L’eccezione cagliaritana
Perché essere sportivo può essere salire sul carro dei vincitori, specie se è un carro pieno di soldi (chissà come fatti). Ma è assai più nobile, andrebbe scritto a caratteri cubitali, se parti per una trasferta in dieci contati, perché queste sono le risorse a disposizione, se ti alleni e giochi a 50 chilometri dalla città che rappresenti, se non becchi il soldo di un quattrino e non sai se domani potrai ancora giocare, allenarti, amare con tutto te stesso la tua passione sportiva.
Sì, lo diciamo a voce alta: il Cagliari baseball e softball è eccezionale.
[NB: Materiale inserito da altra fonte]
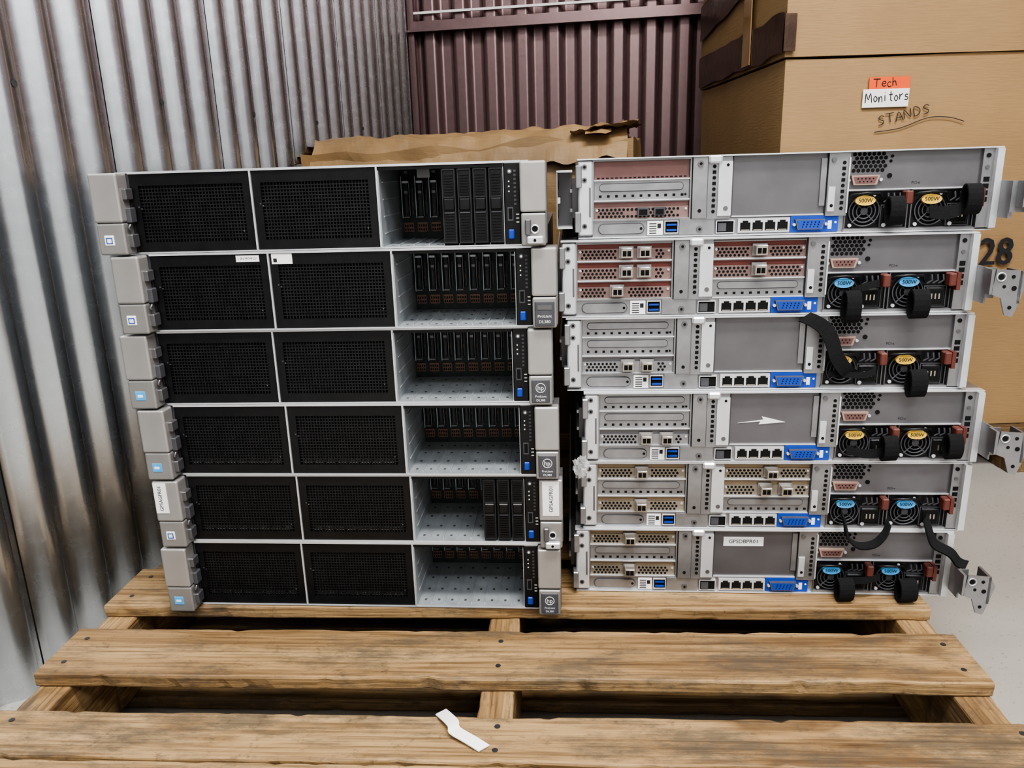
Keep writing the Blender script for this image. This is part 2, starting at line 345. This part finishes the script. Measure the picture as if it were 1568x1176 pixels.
# ---------------------------------------------------------------- rear facing server
def sfp(b,x,z):
    b.box(x-6,x+6,-9,4,z-4.5,z+5,M['gold']); b.box(x-4.6,x-.4,-9.3,-9,z-3,z+3,M['hole']); b.box(x+.4,x+4.6,-9.3,-9,z-3,z+3,M['hole'])
    b.tube([(x-5,-8,z+5),(x-5,-12,z+6),(x+5,-12,z+6),(x+5,-8,z+5)],.7,M['bright'],5)
def slot(b,x0,x1,z0,z1,style,tint,xs=()):
    h=z1-z0; w=x1-x0
    pm=M[tint]; lo={'pink':M['pinkst'],'red':M['pinkst'],'tan':M['tanst']}.get(tint,M['steel'])
    if style=='plain':
        b.box(x0,x1,4,6,z0,z1,pm)
        for k in range(int(w/5)): b.box(x0+3+k*5,x0+6+k*5,3.6,4,z0+.8,z0+2,M['hole'])
    elif style=='blank':
        b.box(x0,x1,2.5,6,z0,z1,M['steel'])
        b.capsule(x0+5,x1-6,z0+h*.42,z0+h*.86,2.1,2.5,M['dgrey']); b.capsule(x0+5.8,x1-6.8,z0+h*.46,z0+h*.82,1.3,2.1,M['steel'])
        for k in range(int(w/9)): b.box(x0+5+k*9,x0+8+k*9,2.2,2.5,z0+h*.12,z0+h*.25,M['hole'])
        b.disc(x1-4,z0+h*.2,1.3,1.8,2.5,M['hole'],8)
    elif style in('vent','nic'):
        b.box(x0,x1,3,6,z0,z0+h*.66,lo); b.box(x0,x1,4.5,6,z0+h*.66,z1,pm)
        b.box(x0,x1,1.5,6,z1-1.2,z1,M['steel'])
        for r in range(3):
            for k in range(int((w-8)/4.6)):
                xx=x0+5+k*4.6+(r%2)*2.3
                if style=='nic' and any(abs(xx-q)<12 for q in xs): continue
                if (k//6)%2==1 and style=='vent' and r==1: continue
                b.disc(xx,z0+h*(.13+.19*r),1.6,2.7,3,M['hole'],6)
        b.disc(x0+3,z0+h*.5,1.4,2,3,M['bright'],8); b.disc(x1-3,z0+h*.5,1.4,2,3,M['bright'],8)
        for q in xs: 
            b.box(q-8,q+8,1.4,3,z0+2,z1-4,M['steel']); sfp(b,q,z0+h*.42)
def column(b,x0,x1,hx):
    b.box(x0,x1,-2,6,19,85,M['steel'])
    b.box(hx+4.5,x1,-4,-2,22,80,M['bright'])
    for k in range(9): b.box(hx-1.9,hx+1.9,-2.4,-2,25+k*6,28.6+k*6,M['hole']) if k%2 else b.disc(hx,26.8+k*6,2,-2.4,-2,M['hole'],8)
def psu(b,x0,lab,txt):
    b.box(x0,x0+66,2,8,4,45,M['black']); b.frame(x0,x0+66,0,4,4,45,1,M['panel'])
    fx,fz=x0+20,23
    b.disc(fx,fz,16,1,2,M['hole'],20)
    for R in (16,12,8): b.ring(fx,-1,fz,R,.8,M['dgrey'],22)
    for k in range(4):
        a=math.pi/4+k*math.pi/2; b.tube([(fx+4*math.cos(a),-1,fz+4*math.sin(a)),(fx+17*math.cos(a),-1,fz+17*math.sin(a))],.8,M['dgrey'],5)
    b.disc(fx,fz,4,-1.5,0,M['dgrey'],12)
    b.disc(x0+19,34.5,10.5,-6,-2.5,M[lab],20,5.2); b.text(txt,x0+19,-6.3,34.5,6,M['ink'])
    b.tube([(x0+2,-1,38),(x0+6,-6,41),(x0+19,-9,42.5),(x0+33,-6,41),(x0+38,-1,34)],1.6,M['black'],6)
    b.bbox(x0+38,x0+60,-3,3,7,28,1.5,M['black'],1); b.box(x0+41,x0+57,-3.4,-3,10,25,M['hole'])
    for q in (-4,0,4): b.box(x0+49+q-.7,x0+49+q+.7,-3.8,-3.4,15,21,M['gold'])
    b.frame(x0+37,x0+61,-1.5,2,6,29.5,.9,M['dgrey'])
    for k in range(3): b.tube([(x0+40+k*6,-1,32),(x0+44+k*6,-4,36),(x0+43+k*6,-3,42)],1.1,M['dgrey'],5)
    b.disc(x0+41,8,2.2,-3.6,-1,M['bright'],10); b.disc(x0+6,8,2,-1,1,M['bright'],10); b.disc(x0+30,40,1.6,-1,1,M['bright'],8)
    b.bbox(x0+58,x0+66,-13,0,30,44,1.2,M['terra'],1)
def rear_server(row):
    b=MB(ox=-222.5); H=86.8; st,br=M['steel'],M['bright']
    tint={1:'pink',2:'red',3:'panel',4:'panel',5:'tan',6:'tan'}[row]  # per-row tint paints reflections onto the plates
    b.box(0,445,6,640,0,H,st); b.box(-1,446,-5,6,H-1.5,H,br); b.box(0,445,-2,6,0,1.5,br)
    b.box(-6.5,0,25,560,22,60,M['panel']); b.box(-9,-6.5,35,560,28,32,br); b.box(-9,-6.5,35,560,50,54,br)
    for k in range(5): b.box(-6.9,-6.5,60+k*60,84+k*60,36,45,M['hole'])
    b.box(445,451,25,560,22,60,M['panel'])
    if row==1:
        b.box(-24,-22.6,-8,420,12,74,st); b.box(-24,-6.5,-8,420,73,75,br); b.box(-24,-6.5,-8,420,12,13.5,br)
        b.box(-22.6,-20,-8,420,40,46,br); b.box(-24,-6.5,40,60,13.5,73,M['panel'])
        for k in range(7): b.box(-22.6,-22.2,14+k*50,34+k*50,22,32,M['hole']); b.box(-22.6,-22.2,18+k*50,38+k*50,54,64,M['hole'])
    b.bbox(0,16,-4,6,4,84,1.5,br,1); b.bbox(-4,3,-10,6,8,30,1,st,1); b.bbox(-3,4,-8,6,56,80,1,st,1)
    for z in (78,64,14): b.disc(7,z,3,-4.6,-4,M['panel'],12); b.disc(7,z,1.5,-4.9,-4.6,M['hole'],8)
    b.box(12,14,-4.4,-4,24,56,M['panel'])
    cfg={1:[('plain',()),('blank',()),('vent',())],2:[('nic',(72,92)),('nic',(72,92)),('nic',(62,))],
         3:[('blank',()),('blank',()),('nic',(70,92))],4:[('blank',()),('blank',()),('nic',(72,96))],
         5:[('nic',(70,)),('blank',()),('nic',(70,))],6:[('nic',(66,)),('blank',()),('nic',(66,))]}[row]
    b.frame(16,124,0,6,19,85,1.6,st)
    for (sy,xs),(z0,z1) in zip(cfg,((64,83),(42,62.5),(21,40.5))):
        slot(b,18,122,z0,z1,sy,tint,xs); b.box(17,123,.5,6,z0-1.6,z0-.2,br)
    if row==1:
        for q in (72,90): b.box(q-6,q+6,-1,3,24,33,M['dgrey']); b.box(q-4.5,q+4.5,-1.3,-1,25,31,M['hole'])
    column(b,125,167,148); b.box(125,141,-3,-2,20,84,st); b.bbox(141,156,-7,0,78,86.6,2,br,1)
    b.disc(133,78,3.4,-4.5,-3,M['panel'],12); b.disc(133,78,1.6,-4.8,-4.5,M['hole'],8); b.disc(162,76,1.6,-4.5,-4,M['hole'],8)
    b.disc(133,28,2,-3.6,-3,M['hole'],8); b.disc(161,30,2.6,-4.6,-4,M['panel'],10)
    b.box(140.6,141.2,-3.2,-2,20,84,M['dgrey'])
    column(b,269,291,285); b.disc(274,78,2.6,-3.6,-2,M['panel'],10); b.box(270,277,-3.4,-2,24,50,br)
    b.disc(274,30,1.8,-3.8,-3.4,M['hole'],8)
    if row in (2,5):
        c=[('nic',(218,)),('nic',(218,)),('blank',())] if row==2 else [('nic',(222,)),('nic',(216,240)),('blank',())]
        for (sy,xs),(z0,z1) in zip(c,((64,83),(42,62.5),(21,40.5))):
            slot(b,168,268,z0,z1,sy,tint,xs); b.box(168,268,.5,6,z0-1.6,z0-.2,br)
    else:
        b.box(168,268,3,6,20,85,M['panel']); b.box(168,268,1,6,20,21.5,br); b.box(262,268,1,6,30,80,st)
        b.box(168,169,0,6,21,85,M['dgrey'])
    if row==4: b.prism([(178,47),(204,49),(202,45.5),(232,48),(205,55),(207,51)],2.2,2.9,M['white'])
    if row==6: b.box(180,228,2.2,2.9,62,74,M['white']); b.text('GPSDBPR01',204,2,68,7,M['ink'])
    b.box(16,292,2,6,1.5,19,st)
    b.capsule(22,74,4,16,1,2,M['dgrey']); b.capsule(23,73,4.8,15.2,.2,1,st); b.disc(70,10,1.6,-.2,.2,M['hole'],8)
    b.box(77,94,0,2,2.5,18,M['white'])
    for k in range(5): b.box(79,87,-.2,0,4+k*2.6,5+k*2.6,M['ink'])
    b.box(88,92,-.2,0,10,15,M['ink'])
    b.frame(95.5,111,-2,2,4,18,1,M['port']); b.box(96.5,110,0,2,5,17,M['hole'])
    b.box(98,109,-1.5,0,6.5,8.5,M['blue']); b.box(98,109,-1.5,0,12.5,14.5,M['blue'])
    b.box(112,150,-1,2,2,19,st); b.disc(134,8,3.4,-3,-1,M['panel'],12); b.disc(134,8,1.5,-3.3,-3,M['hole'],8)
    b.frame(152,172,-2,2,3,17,1,M['port']); b.box(153,171,-1,2,4,16,M['hole']); b.box(154,163,-2.2,-1,5,14,M['dgrey'])
    b.box(176,232,-1,2,3,18,M['port'])
    for k in range(4):
        b.box(178.5+k*13.4,189.5+k*13.4,-1.4,-1,5,14,M['hole']); b.box(181+k*13.4,187+k*13.4,-1.4,-1,14,16,M['hole'])
        b.box(179.5+k*13.4,188.5+k*13.4,-1.6,-1.4,5.3,6.3,M['gold'])
    b.box(233,284,0,2,2,19.5,M['blue']); 
    b.prism([(240,5),(266,5),(269,16),(237,16)],-4,0,M['panel']); b.prism([(241.2,6),(264.8,6),(267.6,15),(238.4,15)],-4.4,-4,M['blue'])
    for r in range(3):
        for k in range(5): b.disc(245+k*4+r*.7,8+r*2.5,.7,-4.7,-4.4,M['hole'],6)
    b.disc(236.5,10.5,1.7,-3,0,br,8); b.disc(270.5,10.5,1.7,-3,0,br,8)
    b.box(273,277,-.3,0,5,14,M['white']); b.disc(281,12,1.2,-.4,0,M['white'],8)
    b.box(291,428,1,6,46,85,M['panel']); b.box(291,428,-1,6,45,46.4,br)
    for r in range(5):
        for k in range(7): b.disc(296+k*5+(r%2)*2.5,66+r*4.2,2.2,.6,1,M['hole'],6,rot=math.pi/6)
    for (x,z,r) in ((335,80,1.6),(334,60,2.6),(334,75,1.5)): b.disc(x,z,r,.2,1,M['hole'],10)
    b.prism([(296,51),(320,51),(323,61),(293,61)],-3,1,M['cream']); b.prism([(298,52.5),(318,52.5),(320.5,59.5),(295.5,59.5)],-3.4,-3,M['pink'])
    for k in range(5): b.disc(300+k*4,57.5,.8,-3.7,-3.4,M['hole'],6)
    for k in range(4): b.disc(302+k*4,54.5,.8,-3.7,-3.4,M['hole'],6)
    b.disc(291.5,56,1.8,-1,1,br,8); b.disc(325,56,1.8,-1,1,br,8); b.text('PCI-e',362,.8,52,4,M['ink'])
    lab='yellow' if row in (1,4,3) else 'lblue'
    psu(b,290,lab,'500W'); psu(b,359,lab,'500W')
    b.box(289,428,-1,6,0,4,st)
    b.box(427,445,-3,6,3,85,st); b.box(438,445,-9,6,3,85,br)
    for k in range(4): b.bbox(429.5,435.5,-3.5,-3,30+k*7,35+k*7,.2,M['hole'],1)
    b.disc(432,66,2.2,-3.8,-3,M['panel'],10); b.disc(432,78,2.4,-3.8,-3,M['hole'],10)
    b.box(424,428,-14,6,26,45,M['terra'])
    if row in (1,2,4,6):
        q=0 if row==1 else -8
        b.box(445,449+q,-30,20,14,52,st) if q==0 else b.box(445,447,-30,20,14,52,st)
        b.box(445,462+q,-32,-30,20,52,st)
        b.prism([(x+q,z) for x,z in [(452,26),(462,22),(468,4),(476,2),(480,14),(486,38),(480,50),(455,52)]],-46,-44,st)
        b.box(450+q,453+q,-46,-30,26,52,st); b.box(478+q,481+q,-46,-20,16,50,M['panel'])
        for (x,z,r) in ((460,44,3),(472,44,2),(474,32,2.6),(464,34,1.8),(472,12,2)): b.disc(x+q,z,r,-46.4,-46,M['hole'],10)
        b.ring(460+q,-46.3,44,4.4,.7,br,14)
        if row==1:
            b.box(481,560,-40,-38,24,48,st); b.box(481,560,-44,-38,47,49,br)
            for k in range(5): b.disc(490+k*14,40,2.4,-40.4,-40,M['hole'],10); b.box(487+k*14,493+k*14,-40.4,-40,28,32,M['hole'])
    v=M['velcro']
    def st_loop(x,z,ry,rz,hw=8): b.ribbon(loop(x,-10-ry*.6,z,ry,rz),(1,0.1,0),hw,2.2,v,True)
    if row==1:
        st_loop(337,24,9,14); st_loop(414,34,9,15); b.ribbon(smooth([(375,-10,22),(390,-14,20),(405,-14,24)]),(0,.2,1),7,2.5,v)
    if row==2:
        st_loop(315,10,10,17); b.ribbon(smooth([(315,-12,26),(330,-14,32),(345,-8,34)]),(0,.2,1),4,2.5,v); st_loop(386,12,9,15,9)
    if row==3:
        b.ribbon(smooth([(264,-6,85),(272,-10,82),(284,-14,74),(292,-18,60),(297,-20,44),(308,-18,28),(318,-12,20)]),(.8,.1,.55),8,2.5,v)
        b.ribbon(smooth([(292,-14,22),(330,-16,20),(345,-10,24)]),(0,.2,1),3.5,2,v); st_loop(388,10,9,15,9)
    if row==4: st_loop(344,22,9,14); st_loop(414,24,9,14); b.ribbon(smooth([(300,-8,18),(320,-12,14),(340,-12,16)]),(0,.2,1),5,2,v)
    if row==5:
        b.ribbon(smooth([(306,-8,22),(308,-16,8),(310,-18,-2),(322,-20,-12),(340,-20,-10),(352,-18,2),(358,-12,14)]),(0,1,.25),6,2.2,v)
        b.ribbon(smooth([(400,-10,20),(402,-18,6),(408,-22,-8),(426,-24,-18),(436,-24,-30),(446,-24,-34)]),(.5,.6,.3),7,2.2,v)
    if row==6: st_loop(322,15,10,13.5,9); st_loop(394,15,10,13.5,10); b.ribbon(smooth([(322,-10,24),(345,-14,26),(365,-8,28)]),(0,.2,1),4,2.2,v)
    return b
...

Per la prima volta parteciperà a una poule scudetto, è probabile che venga spazzato via, che di otto al via arrivi ottava. Ma non importa. È un risultato eccezionale, per chi ha costruito con dedizione certosina la sua passione cercando di fare proseliti nelle scuole elementari, tra mille Cristiani Ronaldo e un solo bambino disposto ad ascoltarti.
C’è qualcosa di meraviglioso nel pensare che questi ragazzi cominceranno al Nino Cavalli di Parma la loro avventura più importante. E ti vengono in mente le storie cinematografiche che evocano piccolissimi college americani giunti a giocarsi il titolo universitario con le franchigie più grandi in ogni ordine di grandezza.
Un pallone d’Oro contro il Nulla
Una storia ancor più nobile se si pensa che Cagliari in 64 anni non è riuscita a dare uno straccio di “casa sportiva” a questa realtà. Se il piccolo campetto da softball dove giocano le altrettante meritorie ragazze e i bambini è destinato a morte certa da una concessione di edificabilità firmata dai soliti politici ciechi e senza uno straccio di cultura sportiva. Se a tutt’oggi in Sardegna non esiste un solo campo da baseball con illuminazione. Cosa che costringerà i nostri eroi a giocare “in casa” nella limitrofa (o no?) Lombardia.
Ecco, cari amici, la nostra filippica finisce qui. Restiamo ancorati a una concezione romantica della parola sport. La difendiamo dal Nulla, dallo Scontato, dal Banale. Caro CR7, perdonaci, ma Angioi e i suoi, loro, sì, meriterebbero un pallone d’Oro. Un pallone con le cuciture però.